- [Recorded data]:
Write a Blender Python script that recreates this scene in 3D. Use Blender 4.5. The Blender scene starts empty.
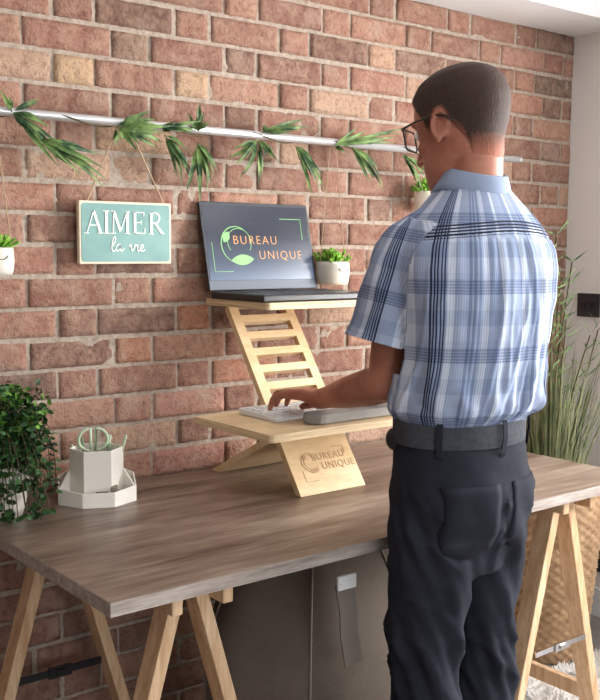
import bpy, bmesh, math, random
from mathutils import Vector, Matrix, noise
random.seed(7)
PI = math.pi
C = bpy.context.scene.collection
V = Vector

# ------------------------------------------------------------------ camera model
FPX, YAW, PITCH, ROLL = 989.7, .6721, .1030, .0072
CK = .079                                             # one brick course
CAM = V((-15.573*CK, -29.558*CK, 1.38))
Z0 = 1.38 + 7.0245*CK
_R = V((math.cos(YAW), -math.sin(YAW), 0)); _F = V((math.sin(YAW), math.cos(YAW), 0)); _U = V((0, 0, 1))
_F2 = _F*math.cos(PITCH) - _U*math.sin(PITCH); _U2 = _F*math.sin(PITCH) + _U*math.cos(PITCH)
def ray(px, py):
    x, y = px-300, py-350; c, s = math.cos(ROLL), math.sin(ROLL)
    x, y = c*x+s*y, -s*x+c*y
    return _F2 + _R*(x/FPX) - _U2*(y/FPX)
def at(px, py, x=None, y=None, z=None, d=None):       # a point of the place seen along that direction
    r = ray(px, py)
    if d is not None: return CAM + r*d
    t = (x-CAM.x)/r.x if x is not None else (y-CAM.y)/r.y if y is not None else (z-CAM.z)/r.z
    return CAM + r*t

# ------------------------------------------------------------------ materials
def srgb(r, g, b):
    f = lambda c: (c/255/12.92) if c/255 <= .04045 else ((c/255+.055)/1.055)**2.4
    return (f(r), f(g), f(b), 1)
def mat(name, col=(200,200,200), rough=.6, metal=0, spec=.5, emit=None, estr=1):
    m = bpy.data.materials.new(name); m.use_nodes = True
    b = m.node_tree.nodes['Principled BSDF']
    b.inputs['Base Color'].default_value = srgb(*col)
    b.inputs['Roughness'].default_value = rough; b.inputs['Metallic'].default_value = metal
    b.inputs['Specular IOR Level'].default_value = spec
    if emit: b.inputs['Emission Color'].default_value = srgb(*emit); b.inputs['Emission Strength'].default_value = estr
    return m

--

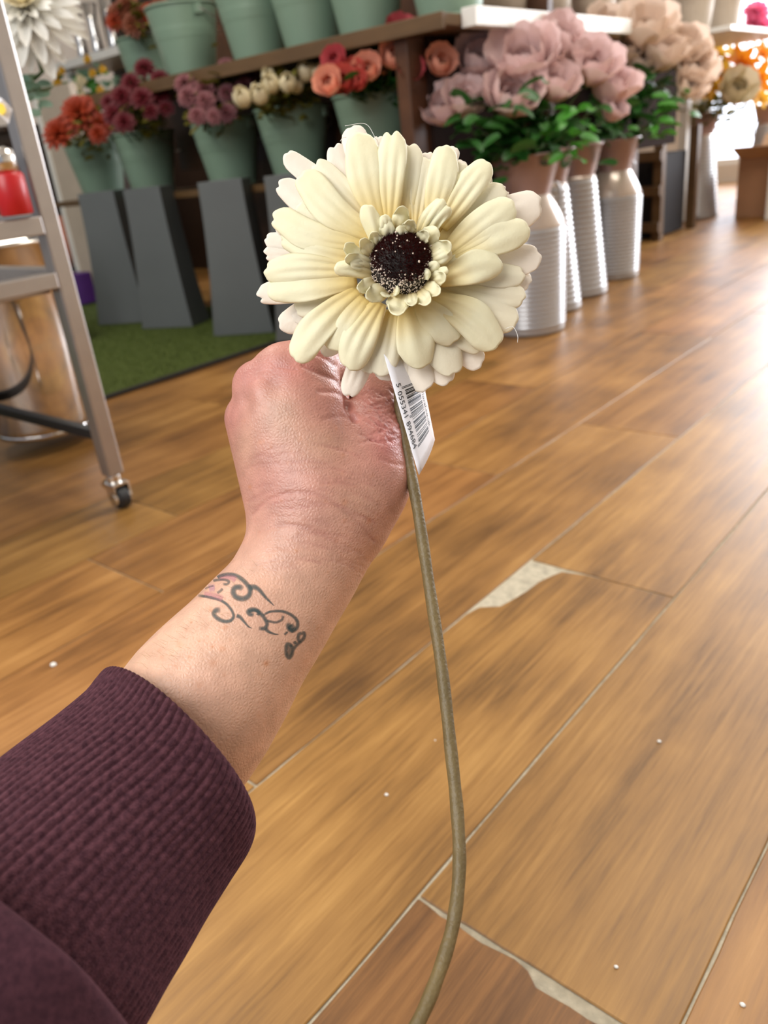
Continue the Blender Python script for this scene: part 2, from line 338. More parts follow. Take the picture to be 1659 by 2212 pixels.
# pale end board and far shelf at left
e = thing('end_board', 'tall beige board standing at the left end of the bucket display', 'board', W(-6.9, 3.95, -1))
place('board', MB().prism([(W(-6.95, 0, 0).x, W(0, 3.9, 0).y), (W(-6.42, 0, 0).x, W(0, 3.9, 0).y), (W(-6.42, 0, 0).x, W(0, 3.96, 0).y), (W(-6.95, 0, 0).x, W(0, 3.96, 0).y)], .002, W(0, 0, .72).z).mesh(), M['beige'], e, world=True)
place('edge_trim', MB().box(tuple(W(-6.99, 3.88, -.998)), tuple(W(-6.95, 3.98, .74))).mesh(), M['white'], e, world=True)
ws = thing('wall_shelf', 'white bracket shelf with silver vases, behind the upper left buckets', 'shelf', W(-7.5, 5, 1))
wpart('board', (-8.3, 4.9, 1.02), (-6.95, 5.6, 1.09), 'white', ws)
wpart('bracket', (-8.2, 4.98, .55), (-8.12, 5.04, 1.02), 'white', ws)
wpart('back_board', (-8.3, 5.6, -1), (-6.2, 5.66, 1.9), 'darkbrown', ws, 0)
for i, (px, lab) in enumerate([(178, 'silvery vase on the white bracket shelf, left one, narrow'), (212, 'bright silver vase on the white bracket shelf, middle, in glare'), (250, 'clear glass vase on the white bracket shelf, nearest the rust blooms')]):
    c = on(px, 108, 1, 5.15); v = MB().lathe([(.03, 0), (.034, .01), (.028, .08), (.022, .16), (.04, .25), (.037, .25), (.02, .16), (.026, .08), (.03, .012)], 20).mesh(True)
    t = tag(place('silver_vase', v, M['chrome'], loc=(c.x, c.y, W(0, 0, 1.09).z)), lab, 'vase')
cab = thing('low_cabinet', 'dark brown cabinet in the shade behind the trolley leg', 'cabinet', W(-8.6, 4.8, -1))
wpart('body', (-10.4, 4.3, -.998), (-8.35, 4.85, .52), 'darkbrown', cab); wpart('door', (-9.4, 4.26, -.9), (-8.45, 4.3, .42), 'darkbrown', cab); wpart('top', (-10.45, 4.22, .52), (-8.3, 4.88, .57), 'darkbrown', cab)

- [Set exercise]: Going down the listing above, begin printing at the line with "Continue the Blender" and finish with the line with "4.88, .57), 'darkbrown', cab)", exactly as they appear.

- [Written answer]:
Continue the Blender Python script for this scene: part 2, from line 338. More parts follow. Take the picture to be 1659 by 2212 pixels.
# pale end board and far shelf at left
e = thing('end_board', 'tall beige board standing at the left end of the bucket display', 'board', W(-6.9, 3.95, -1))
place('board', MB().prism([(W(-6.95, 0, 0).x, W(0, 3.9, 0).y), (W(-6.42, 0, 0).x, W(0, 3.9, 0).y), (W(-6.42, 0, 0).x, W(0, 3.96, 0).y), (W(-6.95, 0, 0).x, W(0, 3.96, 0).y)], .002, W(0, 0, .72).z).mesh(), M['beige'], e, world=True)
place('edge_trim', MB().box(tuple(W(-6.99, 3.88, -.998)), tuple(W(-6.95, 3.98, .74))).mesh(), M['white'], e, world=True)
ws = thing('wall_shelf', 'white bracket shelf with silver vases, behind the upper left buckets', 'shelf', W(-7.5, 5, 1))
wpart('board', (-8.3, 4.9, 1.02), (-6.95, 5.6, 1.09), 'white', ws)
wpart('bracket', (-8.2, 4.98, .55), (-8.12, 5.04, 1.02), 'white', ws)
wpart('back_board', (-8.3, 5.6, -1), (-6.2, 5.66, 1.9), 'darkbrown', ws, 0)
for i, (px, lab) in enumerate([(178, 'silvery vase on the white bracket shelf, left one, narrow'), (212, 'bright silver vase on the white bracket shelf, middle, in glare'), (250, 'clear glass vase on the white bracket shelf, nearest the rust blooms')]):
    c = on(px, 108, 1, 5.15); v = MB().lathe([(.03, 0), (.034, .01), (.028, .08), (.022, .16), (.04, .25), (.037, .25), (.02, .16), (.026, .08), (.03, .012)], 20).mesh(True)
    t = tag(place('silver_vase', v, M['chrome'], loc=(c.x, c.y, W(0, 0, 1.09).z)), lab, 'vase')
cab = thing('low_cabinet', 'dark brown cabinet in the shade behind the trolley leg', 'cabinet', W(-8.6, 4.8, -1))
wpart('body', (-10.4, 4.3, -.998), (-8.35, 4.85, .52), 'darkbrown', cab); wpart('door', (-9.4, 4.26, -.9), (-8.45, 4.3, .42), 'darkbrown', cab); wpart('top', (-10.45, 4.22, .52), (-8.3, 4.88, .57), 'darkbrown', cab)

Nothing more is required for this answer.